Il nuovo pacchetto di dazi varato dal presidente Donald Trump rischia di avere effetti profondi sull’intero sistema del commercio internazionale. Tra i principali bersagli c’è, ancora una volta, la Cina, colpita da un’imposta del 34% (che si aggiunge al 20% già in vigore) sulle esportazioni verso gli Stati Uniti. Ma il colpo rimbalza forte anche su aziende americane che da Pechino dipendono: in prima linea, Apple, che si trova ora a dover affrontare una decisione strategica.
Prezzi alle stelle, rischio rincari record per gli iPhone
Secondo le stime di Rosenblatt Securities, se Apple decidesse di trasferire interamente il costo dei dazi sul consumatore, il prezzo degli iPhone potrebbe aumentare fino al 43%, portando il modello di punta a sfiorare i 2.300 dollari. Anche Mac e AirPods potrebbero subire rincari vicini al 39%.
In particolare, l’iPhone 16 base passerebbe dagli attuali 799 dollari a 1.142 dollari, mentre il Pro Max, con display da 6,9 pollici e memoria da 1 terabyte, salirebbe da 1.599 a quasi 2.300 dollari. Nemmeno la versione “economica” iPhone 16e, oggi a 599 dollari, sarebbe risparmiata: le proiezioni la indicano a 856 dollari.
Le stime sono confermate anche da Counterpoint Research, che prevede aumenti medi di almeno il 30%, mentre Morgan Stanley indica una forchetta tra il 17% e il 18%.
Apple in calo in Borsa, l’effetto immediato dei dazi
La risposta dei mercati non si è fatta attendere: giovedì le azioni Apple hanno perso il 9,3%, la peggiore performance dal marzo 2020. “Tutta questa vicenda dei dazi sta andando in una direzione completamente opposta rispetto alle nostre aspettative”, ha commentato Barton Crockett, analista di Rosenblatt, riferendosi alla mancanza di esenzioni per Apple, diversamente da quanto avvenuto durante il primo mandato di Trump.
Un margine d’azione resta: le merci già in transito prima delle 00:01 ET del 9 aprile non saranno colpite dalle nuove tariffe. Apple potrebbe approfittarne per aumentare gli stock pre-dazi, ma la finestra è stretta.
Il Congresso e i tentativi di mediazione
Il Congresso, attualmente a maggioranza repubblicana, potrebbe intervenire, ma le possibilità appaiono ridotte. La proposta bipartisan del senatore Chuck Grassley, che mira a obbligare il presidente a notificare i dazi al Congresso, non ha i numeri per procedere. Anche una risoluzione separata per bloccare i dazi verso il Canada pare destinata a naufragare alla Camera.
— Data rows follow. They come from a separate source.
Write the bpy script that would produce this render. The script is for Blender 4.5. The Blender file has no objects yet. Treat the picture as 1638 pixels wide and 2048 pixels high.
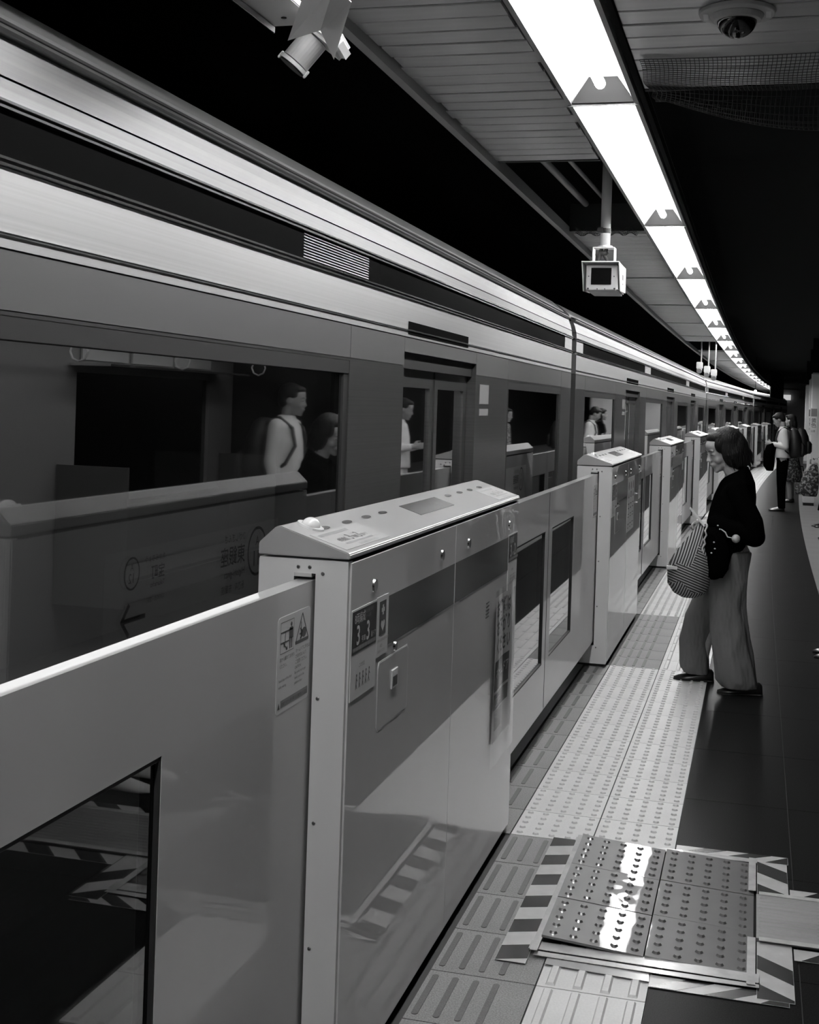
import bpy, bmesh, math, random
from mathutils import Vector, Matrix
random.seed(7)
R = math.radians
SC = bpy.context.scene
COL = SC.collection

# ------------------------------------------------------------------ camera
CAMH = 1.5937; YAW = 0.2681; ROLL = 0.0321
cam_data = bpy.data.cameras.new('camera')
cam = bpy.data.objects.new('camera', cam_data)
COL.objects.link(cam)
cam_data.sensor_fit = 'VERTICAL'
cam_data.sensor_width = 28.8
cam_data.sensor_height = 36.0
cam_data.lens = 2542.655 * 36.0 / 2048.0
cam_data.shift_y = -(1024.0 - 805.8) / 2048.0
cam_data.clip_start = 0.02
cam_data.clip_end = 300
fw = Vector((-math.sin(YAW), math.cos(YAW), 0)); rt = Vector((math.cos(YAW), math.sin(YAW), 0)); up = Vector((0, 0, 1))
r2 = rt * math.cos(ROLL) + up * math.sin(ROLL)
u2 = up * math.cos(ROLL) - rt * math.sin(ROLL)
M = Matrix.Identity(4)
for i in range(3):
    M[i][0] = r2[i]; M[i][1] = u2[i]; M[i][2] = -fw[i]
M.translation = Vector((0, 0, CAMH))
cam.matrix_world = M
SC.camera = cam

# ------------------------------------------------------------------ world and exposure
world = bpy.data.worlds.new('world'); SC.world = world
world.use_nodes = True
world.node_tree.nodes['Background'].inputs[0].default_value = (0.5, 0.5, 0.5, 1)
world.node_tree.nodes['Background'].inputs[1].default_value = 0.002
SC.view_settings.view_transform = 'Standard'
SC.view_settings.look = 'None'
SC.view_settings.exposure = 0.0
SC.view_settings.gamma = 1.0
SC.view_settings.use_curve_mapping = False
TUBE = 76.0            # strength of the fluorescent tubes
CABIN = 9.0            # strength of the cabin lamps in the train

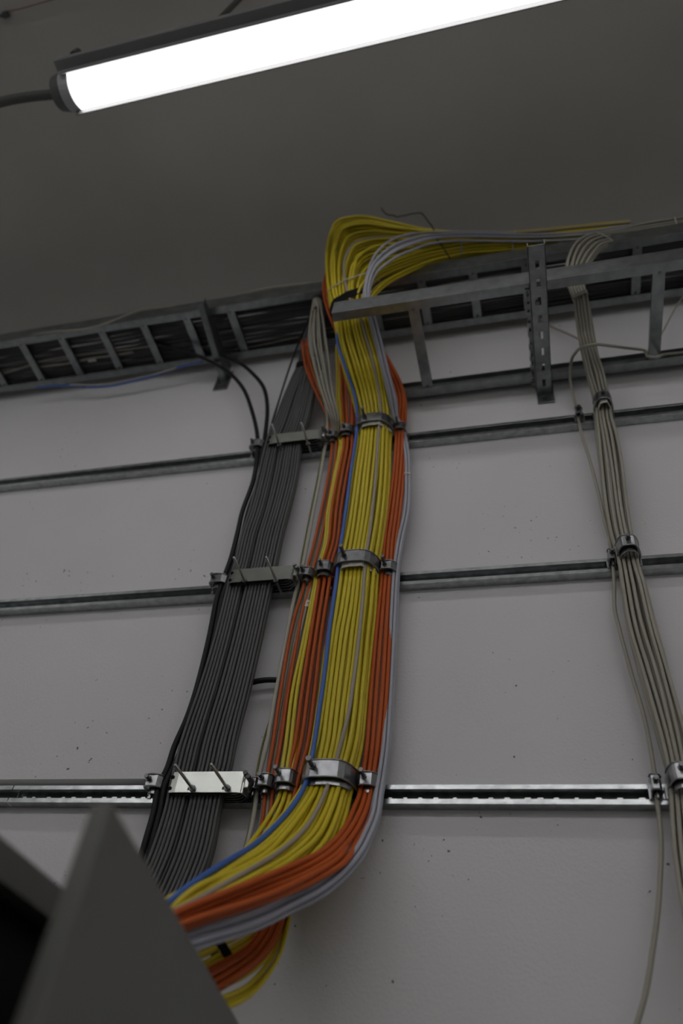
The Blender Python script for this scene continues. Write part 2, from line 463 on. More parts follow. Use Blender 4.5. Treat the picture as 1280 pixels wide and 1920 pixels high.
# ------------------------------------------------------------------ cables
YEL = [(1180,428,1182,446,.17),(1090,440,1092,452,.185),(1000,448,1002,461,.19),(930,447,932,468,.195),(870,444,868,474,.205),(790,436,806,488,.235),
 (735,424,764,504,.255),(678,411,728,522,.275),(636,416,706,540,.285),(617,450,694,556,.285),(612,490,688,566,.28),(614,530,684,576,.272),(620,566,683,586,.262),
 (632,606,692,606,.245),(637,650,705,650,.195),(650,700,718,698,.145),(665,750,727,748,.088),(673,790,731,787,.060),(672,830,729,829,.056),(661,900,727,900,.058),
 (653,960,722,960,.060),(646,1010,715,1010,.057),(637,1060,707,1060,.054),(635,1085,704,1085,.055),(625,1150,699,1150,.058),(615,1200,694,1200,.060),(608,1250,690,1250,.060),
 (602,1300,685,1300,.060),(595,1350,681,1350,.060),(588,1400,675,1400,.057),(580,1440,664,1445,.054),(571,1482,652,1490,.058),(548,1520,642,1532,.080),
 (515,1560,618,1588,.125),(478,1600,566,1638,.172),(432,1642,494,1676,.235),(364,1697,392,1726,.30),(298,1745,322,1768,.35),(200,1830,228,1850,.37),(130,1960,160,1975,.38)]
cab = []
lay = disc_layout(.090, .062, .0045)
levels = [0, .045, .21, .235, .37, .52, .66, .80, .92, 1.0]
wl = {4: .3, 5: .7, 6: 1, 7: 1, 8: 1, 9: .9, 10: .6, 11: .25}
for i, (a, b) in enumerate(lay):
    al = min(levels, key=lambda v: abs(v - a - rng.uniform(-.06, .06)))
    path = [(a + (al - a) * wl.get(k, 0), b * (1 + .25 * wl.get(k, 0))) for k in range(len(YEL))]
    cab.append(dict(path=path, r=.0045, mat=M['yellow'], label='yellow cable in the wide bundle under the large saddle clamps', group='yellow cables of the wide bundle'))
ba = [.35]*12 + [.2, .05, .0, .0, .02, .0, .0, .03, .04, .04, .05, .05, .06, .10, .12, .12, .12, .13, .15, .16, .17, .14, .12, .11, .10, .09, .08, .08]
bb = [-1.2]*12 + [-1.0, -.2, .6, 1, 1.1] + [1.1]*24
ta = [.5]*11 + [.58, .64, .76, .82, .82, .80, .76, .72, .72, .72, .74, .76, .78, .82, .84, .83, .80, .76, .70, .66, .62, .62, .62, .62, .62, .62, .62]
NS = len(YEL); ba = (ba + [.08]*9)[:NS]; bb = (bb + [1.1]*9)[:NS]; ta = (ta + [.62]*9)[:NS]
cab.append(dict(path=list(zip(ba, bb)), r=.0044, mat=M['blue'], label='single blue cable on the front of the wide yellow bundle'))
cab.append(dict(path=[(v, 1.15) for v in ta], r=.0038, mat=M['taupe'], label='single grey cable running down the front of the yellow bundle'))
bundle('yellow', YEL, cab, .026, wob=.0014)

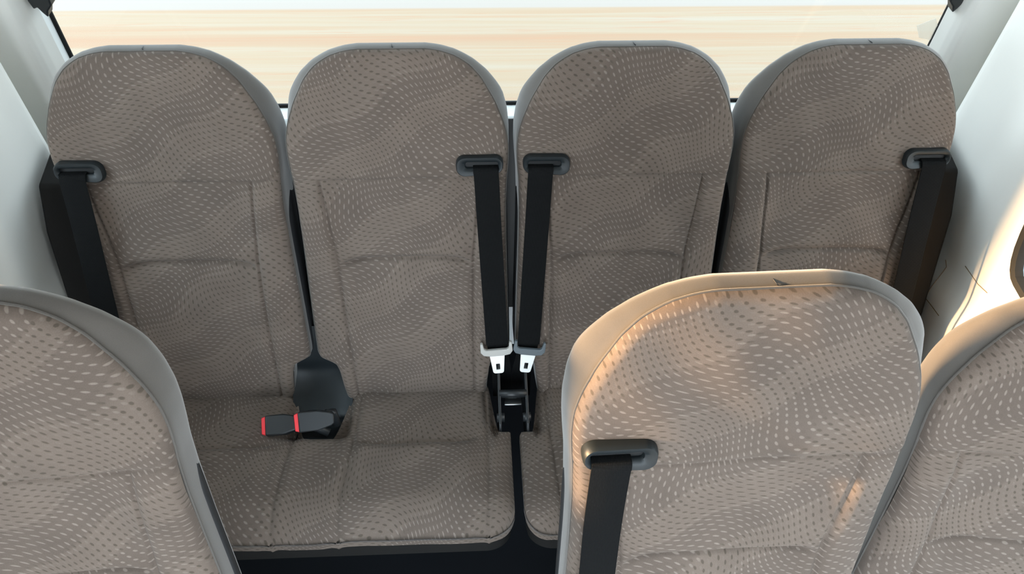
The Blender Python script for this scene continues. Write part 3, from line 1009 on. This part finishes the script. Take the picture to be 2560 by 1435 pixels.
def side_window(s, wname, poly):
    wy, wz = poly[0]
    wn = empty(wname, (s*.99, .4, 1.1)); struct(wn)
    dp = densify(poly, 3)
    def q(a, b_, off): return Vector((float(wall_x(a, b_, s))+s*off-wn.location.x, a-wn.location.y, b_-wn.location.z))
    # black rubber frame, a flat band with depth
    cy, cz = np.mean([p[0] for p in poly]), np.mean([p[1] for p in poly])
    def grow(p, g):
        out = []
        n = len(p)
        for i in range(n):
            a, b_ = Vector(p[i-1]), Vector(p[(i+1) % n]); t = (b_-a).normalized(); nn = Vector((t.y, -t.x))
            c = Vector(p[i])
            if (c+nn*.001-Vector((cy, cz))).length < (c-Vector((cy, cz))).length: nn = -nn
            out.append((c.x+nn.x*g, c.y+nn.y*g))
        return out
    rings = [(grow(dp, .004), -.001), (grow(dp, .002), -.006), (grow(dp, -.010), -.004), (grow(dp, -.014), .006), (grow(dp, -.014), .035)]
    V = []
    for pl, off in rings: V += [q(a, b_, off) for a, b_ in pl]
    mesh('window_seal', V, [tuple(f) for f in grid_faces(len(rings), len(dp), close=True)], SEAL, wn, sharp=40)
    rings = [(grow(dp, -.0142), .010), (grow(dp, -.0142), .040), (grow(dp, -.030), .042), (grow(dp, -.030), .046)]
    V = []
    for pl, off in rings: V += [q(a, b_, off) for a, b_ in pl]
    mesh('window_frame', V, [tuple(f) for f in grid_faces(len(rings), len(dp), close=True)], BLUE_REFL, wn, sharp=40)
    pl = grow(dp, -.012); n = len(pl)
    cc = Vector((0, 0)); V = [q(a, b_, .041) for a, b_ in pl]+[q(a, b_, .045) for a, b_ in pl]
    F = [tuple(range(n)), tuple(range(n, 2*n))[::-1]]+[(i, (i+1) % n, n+(i+1) % n, n+i) for i in range(n)]
    mesh('window_glass', V, F, GLASS, wn, smooth=False)
build_side(1, 'wall_right', [('window_2', window_poly(1))])
build_side(-1, 'wall_left', [('window_3', window_poly(-1))])

# thin joints between the trim panels
def joint(n, s, pts):
    P = [(float(wall_x(y, z, s))-s*.0003, y, z) for y, z in pts]
    out = []
    for a, b_ in zip(P[:-1], P[1:]):
        for k in range(6): out.append(tuple(a[i]+(b_[i]-a[i])*k/6 for i in range(3)))
    out.append(P[-1])
    out = [(float(wall_x(y, z, s))-s*.0003, y, z) for x, y, z in out]
    struct(tube('trim_%d' % n, out, .0009, CEIL_D, None, seg=6))
CEIL_D = plastic('tan trim joint', (0.22, 0.16, 0.10), 0.8, 0.1, 0.0)
joint(1, 1, [(1.105, .685), (1.05, .690), (1.018, .700)])
joint(2, 1, [(1.159, .645), (1.144, .638), (1.130, .575), (1.114, .498)])
joint(3, 1, [(1.146, .546), (1.104, .555), (1.065, .562)])
joint(4, -1, [(1.17, .60), (1.215, .575), (1.20, .52)])
for n_, s_ in ((7, 1), (8, -1)):  # black blocks added to stand in for shadow between outer seats and walls
    struct(prism('trim_%d' % n_, [(.93, .02), (1.03, .36), (1.185, .76), (1.24, .84), (1.385, .86), (1.385, .02)], lambda a, b_, t: (t, a, b_), s_*.868, s_*.952, PAN, None, bev=.006))

# floor, ceiling, rear shelf of the body
struct(box('floor', (-1.05, 1.05, -.9, 1.56, -.06, 0), CARPET))
ceil_ = struct(box('ceiling', (-1.12, 1.12, -.9, 1.58, 2.0, 2.06), CEIL))
# ------------------------------------------------------------------ outside
def outside():
    v, f = box_vf(-14, 14, 1.75, 12, -.40, -.35)
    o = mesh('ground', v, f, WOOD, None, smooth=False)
    struct(o)
outside()
v, f = box_vf(-30, 30, -30, 30, -.60, -.45)
struct(mesh('ground_base', v, f, plastic('grey paving', (0.30, 0.28, 0.26), 0.9, 0.1), None, smooth=False))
Intanto, Trump su Truth Social ribadisce la linea dura: “Sta andando tutto benissimo – I MERCATI esploderanno…”. L’unico segnale di apertura riguarda una “telefonata produttiva” con il Vietnam, in vista di una possibile riduzione delle imposte.
Rischi globali e riflessi in Europa
Benché le nuove tariffe colpiscano solo le importazioni USA, l’effetto potrebbe propagarsi a livello globale. Apple potrebbe infatti decidere di uniformare parte dei listini per compensare la perdita di margini negli Stati Uniti.
In Italia, dove il costo degli iPhone è già elevato a causa di IVA e tassazione, il ritocco potrebbe portare i modelli top a superare i 2.000 euro. A farne le spese sarebbe soprattutto chi guarda all’ecosistema Apple come strumento d’accesso alle nuove funzionalità basate sull’intelligenza artificiale, uno dei pilastri della strategia 2025 di Cupertino.
Samsung osserva, Nintendo si muove
Lo scenario attuale apre spazi per competitor come Samsung, che produce in parte in Vietnam (colpito da un dazio del 46%, ma mantiene parte della produzione in Corea del Sud, meno tassata). Il colosso sudcoreano potrebbe trarne vantaggio, soprattutto nei mercati sensibili al prezzo.
Altre aziende stanno già reagendo: Nintendo, ad esempio, ha annullato i preordini della nuova Switch 2 negli USA previsti per il 9 aprile, in attesa di valutare gli effetti del nuovo regime doganale.
Apple alla resa dei conti: dove produrre?
Per Apple si riapre così una fase delicata: il nodo resta la dipendenza dalla produzione cinese. Negli ultimi anni, l’azienda ha avviato una diversificazione industriale, con nuove linee in India, Vietnam, Thailandia e Malaysia. Tuttavia, anche questi Paesi potrebbero essere soggetti a forme di tassazione simili, seppure meno pesanti rispetto alla Cina.
La domanda chiave, per Apple e per molte altre imprese, resta dunque aperta: come — e dove — costruire i propri prodotti in un mondo segnato da nuove barriere e dazi sempre più aggressivi.